Extend winners across formats before you call them proven

A lifestyle concept that’s winning in landscape should be tested in square and vertical. A strong static image concept should eventually get explored in video. Don’t declare something a winner until you know how it performs across the placements Demand Gen actually runs on.

Build a refresh cadence before you need one

Creative fatigue is predictable. You don’t have to wait for CTR to drop to know it’s coming. Set a schedule for asset refreshes on evergreen campaigns so you’re staying ahead of it instead of reacting to it.

Google’s AI enhancements are a tool, not a replacement

The November 2025 Demand Gen Drop added AI Image and Video Enhancements that generate creative variations from your existing assets.

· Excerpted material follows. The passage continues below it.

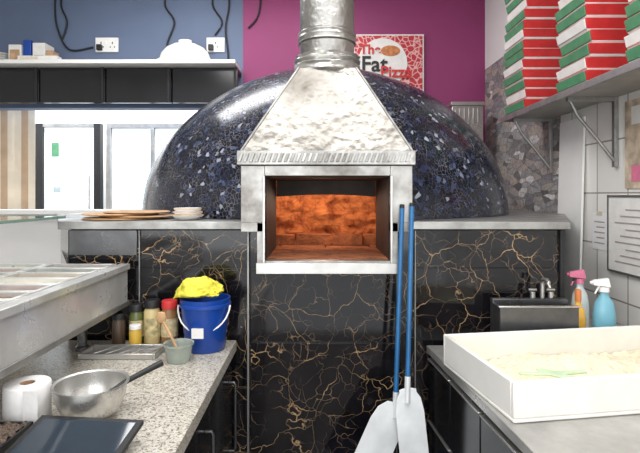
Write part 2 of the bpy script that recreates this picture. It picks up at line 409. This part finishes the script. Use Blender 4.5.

That’s genuinely useful for extending the life of strong creative. Just know that it works best when the source asset is already high quality. The AI is remixing what you give it, not fixing what’s broken.

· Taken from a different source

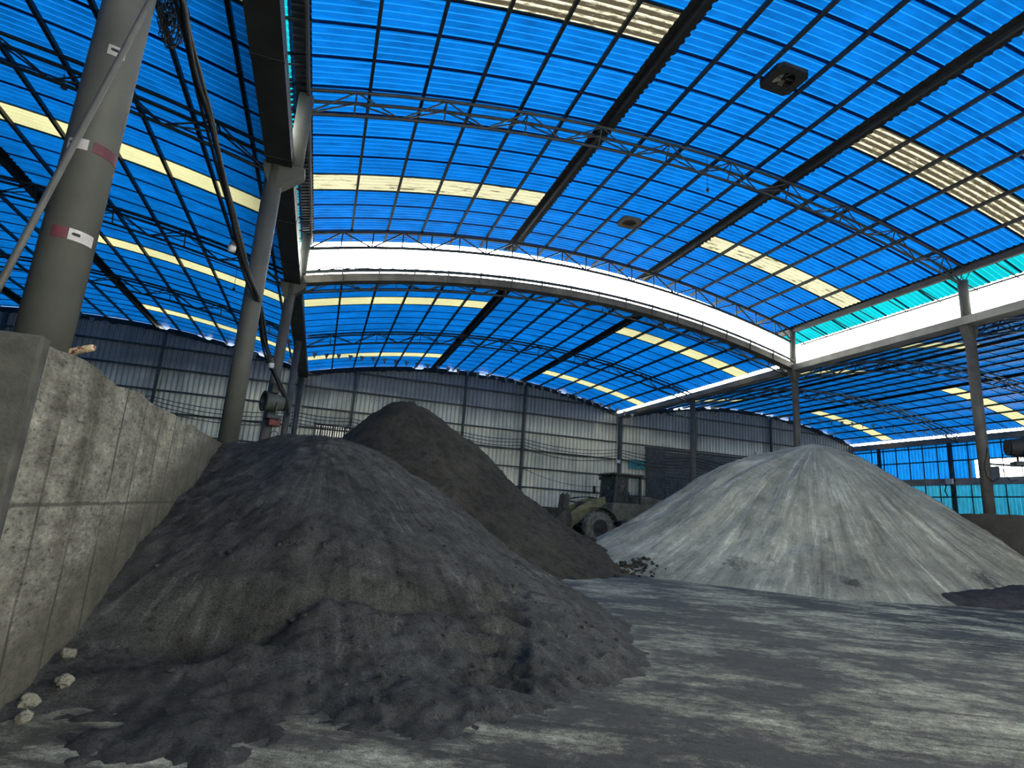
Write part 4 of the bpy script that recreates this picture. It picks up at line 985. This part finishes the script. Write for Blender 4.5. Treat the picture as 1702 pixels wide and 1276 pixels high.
# wires along the back wall, sagging from post to post
posts = [-22.8, -16.6, -9.2, -1.75, 1.35, 8.25, 12.35, 19.45, 25.7, 32.6, 40.8]
for q in range(4):
    pts = []; z0 = 6.12-.2*q
    for a, b in zip(posts[:-1], posts[1:]):
        for t in range(10):
            u = t/10; x = a+(b-a)*u; sag = (.32+.05*q)*((b-a)/7.4)**1.5*4*u*(1-u)
            pts.append((x, YW-.36-.02*q, z0-sag-(.10 if x > 8 else 0)))
    mb = MB(); mb.tube(pts, .022, 6)
    tag(build('electric_cable', mb, 'rubber_black', smooth=True), '%s of the four black wires slung along the back wall, counted from the top' % ORD[q], 'cable', 'wires along the back wall')
mb = MB(); mb.tube([(12.35+7.1*t/12, YW-.32, 4.15-.9*4*(t/12)*(1-t/12)*.6-.55*t/12) for t in range(13)], .015, 5)
tag(build('electric_cable', mb, 'rubber_black', smooth=True), 'single thin wire drooping across the back wall to the left of the wheel loader cab', 'cable')
for px, py, s, lab in ((1027, 767, .28, 'small white switch box on the back corner column, above the wheel loader'), (1258, 754, .3, 'small white box high on the shutter, left of the pale heap peak')):
    c = at_y(px, py, YW-.55); mb = MB(); mb.box((c.x-s/2, c.y-.1, c.z-s*.4), (c.x+s/2, c.y+.1, c.z+s*.4)); tag(build('switch_box', mb, 'white_plastic', bevel=.02), lab, 'box')

# bunting strings across the far end
def bunting(a, b, sag, n, label):
    a, b = Vector(a), Vector(b); root = empty('bunting_string', a, label, 'bunting', 'strings of pennants across the bays')
    f = lambda u: a+(b-a)*u-Vector((0, 0, sag*4*u*(1-u)))
    mb = MB(); mb.tube([f(i/24) for i in range(25)], .006, 4); part('cord', mb, 'rubber_black', root)
    for i in range(n):
        p = f((i+.5)/n); w = .13; rg = random.Random(i); tw = rg.uniform(-.35, .35)
        t = Vector((math.cos(tw), math.sin(tw), 0))*w; nn = Vector((-math.sin(tw), math.cos(tw), 0))*.004; d = Vector((0, 0, -.34))
        mb = MB(); mb.add([p-t-nn, p+t-nn, p+d-nn, p-t+nn, p+t+nn, p+d+nn], [(0, 2, 1), (3, 4, 5), (0, 1, 4, 3), (1, 2, 5, 4), (2, 0, 3, 5)]); part('pennant', mb, 'flag_grey', root)
bunting((-14.5, 31.5, LB(-14.5)-.75), (-2.0, 31.5, 8.35), .12, 22, 'string of small dark pennants across the far end of the left bay')
bunting((-1.4, 31.0, 8.75), (19.3, 33.0, 8.1), -.75, 34, 'string of small dark pennants arching across the far end of the rear roof')
bunting((19.9, 32.5, 8.2), (40.0, 26.5, 8.2), -.45, 30, 'string of small dark pennants across the far end of the right bay')

# vents, patches and hooks in the raised roof
def roof_vent(x0, x1, y0, y1, label, m, fan):
    cx, cy = (x0+x1)/2, (y0+y1)/2; root = empty('roof_vent', (cx, cy, FR(cx)-.15), label, 'vent', 'square roof vents')
    z = FR(cx)-.03; c = .12
    poly = [(x0+c, y0), (x1-c, y0), (x1, y0+c), (x1, y1-c), (x1-c, y1), (x0+c, y1), (x0, y1-c), (x0, y0+c)]
    mb = MB(); n = len(poly); rings = []
    for zz, k in ((z, 1), (z-.10, 1), (z-.10, .0)):
        pass
    inner = [(cx+.26*math.cos(2*PI*(i+.5)/8-PI*.75), cy+.26*math.sin(2*PI*(i+.5)/8-PI*.75)) for i in range(8)]
    # flat collar with a round throat
    vs = [(x, y, z) for x, y in poly]+[(x, y, z-.10) for x, y in poly]+[(x, y, z-.10) for x, y in inner]+[(x, y, z+.05) for x, y in inner]
    fs = []
    for i in range(8):
        j = (i+1) % 8; fs += [(i, j, 8+j, 8+i), (8+i, 8+j, 16+j, 16+i), (16+i, 16+j, 24+j, 24+i)]
    mb.add(vs, fs); part('collar', mb, m, root)
    if fan:
        mb = MB(); mb.lathe([(z+.02, .02), (z-.03, .06)], 'z', 12, (cx, cy, 0)); part('hub', mb, 'rubber_black', root)
        for k in range(5):
            a = k*2*PI/5; mb = MB(); d = Vector((math.cos(a), math.sin(a), 0)); t = Vector((-math.sin(a), math.cos(a), .5))*.05
            p = Vector((cx, cy, z-.01))
            mb.add([p+d*.05-t, p+d*.05+t, p+d*.24+t*1.3, p+d*.24-t*1.3], [(0, 1, 2, 3)]); part('blade', mb, 'gutter_pale', root)
        mb = MB(); mb.lathe([(z+.012, .27), (z+.02, .27)], 'z', 20, (cx, cy, 0)); part('lid', mb, 'rubber_black', root)
    else:
        mb = MB(); mb.box((x0+.1, y0+.1, z-.02), (x1-.1, y1-.1, z)); part('lid', mb, m, root)
roof_vent(8.72, 9.62, 8.82, 9.62, 'black square roof vent with a broken fan showing, in the raised roof at upper right', 'rubber_black', True)
roof_vent(8.95, 9.70, 16.35, 17.05, 'brownish square patch in the raised roof, just before the white gap', 'fascia', False)
def hook(px0, py0, px1, py1, Y, label):
    a, b = at_y(px0, py0, Y), at_y(px1, py1, Y); root = empty('drop_hook', b, label, 'hook', 'hooks hanging from the roof')
    mb = MB(); mb.tube([a, b], .008, 5); part('drop_wire', mb, 'rubber_black', root)
    mb = MB(); mb.lathe([(b.z-.09, .01), (b.z-.05, .06), (b.z+.02, .03), (b.z+.05, .012)], 'z', 10, (b.x, b.y, 0)); part('weight', mb, 'dark_steel', root)
hook(1175, 262, 1176, 314, 12.3, 'small weight on a wire below the nearest truss of the raised roof, right of centre')
hook(107, 122, 107, 143, 12.5, 'small dark weight hanging below the nearest left-bay truss, left of the big column')
hook(394, 446, 389, 479, 21.5, 'small dark weight on a wire in the left bay, left of the second column')
hook(850, 560, 850, 600, 30.5, 'small dark weight on a long wire below the low rear roof, above the brown heap')
hook(968, 512, 968, 540, 23.0, 'small weight on a wire just behind the curved fascia')

# ------------------------------------------------------------------ light
w = bpy.data.worlds.new('sky'); bpy.context.scene.world = w; w.use_nodes = True; nt = w.node_tree; nt.nodes.clear()
o = nt.nodes.new('ShaderNodeOutputWorld'); bg = nt.nodes.new('ShaderNodeBackground'); bg.inputs[0].default_value = (.975, 1.0, .90, 1); bg.inputs[1].default_value = SKY
nt.links.new(bg.outputs[0], o.inputs[0])
sc = bpy.context.scene
sc.view_settings.view_transform = 'Standard'; sc.view_settings.look = 'None'; sc.view_settings.exposure = 0; sc.view_settings.gamma = 1; sc.view_settings.use_curve_mapping = False
sc.cycles.max_bounces = 6; sc.cycles.diffuse_bounces = 4; sc.cycles.transmission_bounces = 4; sc.cycles.transparent_max_bounces = 8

Keep testing even when things are working

The accounts that plateau are usually the ones that stopped testing once something was working. Keeping a testing process running even on healthy campaigns is what keeps performance moving instead of sitting still.

Where to Start

Pull your asset report first. Look at what’s flagged as low-performing and ask whether it’s really underperforming or just underserved. Check your aspect ratio coverage. Look at how many creative concepts you actually have running versus how many slight variations of the same concept.

From there, check your prospecting campaign structure. If you’re not excluding existing customers and site visitors, that’s the first thing to fix. If everyone across every campaign is getting the same ad regardless of where they are in the funnel, that’s next.

Demand Gen rewards accounts that treat creative seriously. It’s not a hard channel to run well, but it does require having a process, not just having it turned on. The data is there now to actually do this right. Most accounts just aren’t using it yet.